Perakende piyasasında kalıcı adımların atılması gerektiğinin altını çizen Palandöken, yeni perakende kanunu ile muhtemel değişim ve yeni uygulamaları şöyle sıraladı:
* “Zincir marketler İstanbul’daki merkezlerinden bir düğmeye basıyor istedikleri ürünle ilgili fiyat ayarlaması yapabiliyor. İstanbul’dan Antalya’daki, Mersin’deki, Hakkari’deki domatesin ve peynirin fiyatını belirliyor. Hepsi ortak hareket ediyor. Yasa ile bu ortak fiyat ayarlamasının önüne geçilecek.
* Günlük, haftalık ve mevsimlik olarak hangi gün ne satılacağını çok iyi biliyorlar. Önceden stok yapıyorlar. Yazın kamp sandalyesi, şemsiye ne varsa topluyorlar piyasada stoklarına alıyorlar. Sonra aynı anda kampanya yapıyorlar. Piyasayı bozuyorlar. Markette kampanyalı ürünle müşteriyi çekiyorlar. Yasa bu ürünlerin kampanyalı satılması için meslek odalarından izin alma zorunluğu getirecek.
* Sürekli yapılan kampanya ve indirimlerle tüketicinin kafası karıştırılıyor. 365 gün boyunca nasıl Indirim olabilir? Bu yanıltıcı indirimler ortadan kalkacak. Gerçekten indirim yapan bu belli kurallara göre kısıtlı zamanlarda yapacak.
* Ürünlerin gramajı ile oynanıyor. Satılan ürünleri inceleyip bakın gerçekten durumu anlarsınız. Bir kilogram şeker paketi neden 935 gram, 250 gramlık tereyağı neden 220 gram? Bunun bir anlamı var mı? Tüketici kafasında hepsi 250, 500 ya da 1000 gram. Ancak küçük oyunlarla tüketici kandırılıyor. Bunlara bir standart getirilecek ve paketler net 250, 500, 1500, 2 bin ve 2 bin 500 gram gibi net, anlaşılır gramajlarla satılacak.

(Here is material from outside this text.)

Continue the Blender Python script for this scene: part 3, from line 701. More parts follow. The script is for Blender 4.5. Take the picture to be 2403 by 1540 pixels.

* Zincir marketlerde A’dan Z’ye her ürün satılıyor. Dün 300 liraya gömlek satan market yarın aynı gömleği 70 liraya satıyor çeşitli kampanyalarla. Burada hangi fiyat doğru. Ayrıca diğer esnaflar bunlardan mağdur oluyor. Marketlerde satılacak ürünlere standart getirilecek. Her market her ürünü satamayacak.
* Marketlerin çalışma saatleri net olarak belirlenecek. Açma ve kapama saatleri planlanacak. Çok geç saate kadar açık olmayacaklar. Bulundukları bölgedeki ekonomik hareketi riske atmayacaklar.
* Türkiye’de zincir marketlerin hepsi şehir içlerinde. Küçük kasabalarda bile 3’ü yanyana dizilmiş duruyor. Biz sadece dünya standartların Türkiye’de de uygulanmasını istiyoruz. Artık şehir merkezlerinde bu marketlerin açılmasına gerek yok. Şehir girişlerinde açılabilir. Hepsi aynı anda aynı fiyat politikasını uyguluyor. Ne bakkal ne kasap ne manav bunlarca mücadele edemiyor. Hepsi dükkanını kapatıyor. KOBİ’ler için kötü bir uygulama.
* Marketler artık markalara fason ürün yaptıramayacaklar. Bu ürünleri yaparak piyasadaki tüm tedarik dengesini bozuyorlar. Ayrıca tüm ürünlerde detaylı künye zorunluluğu olacak.”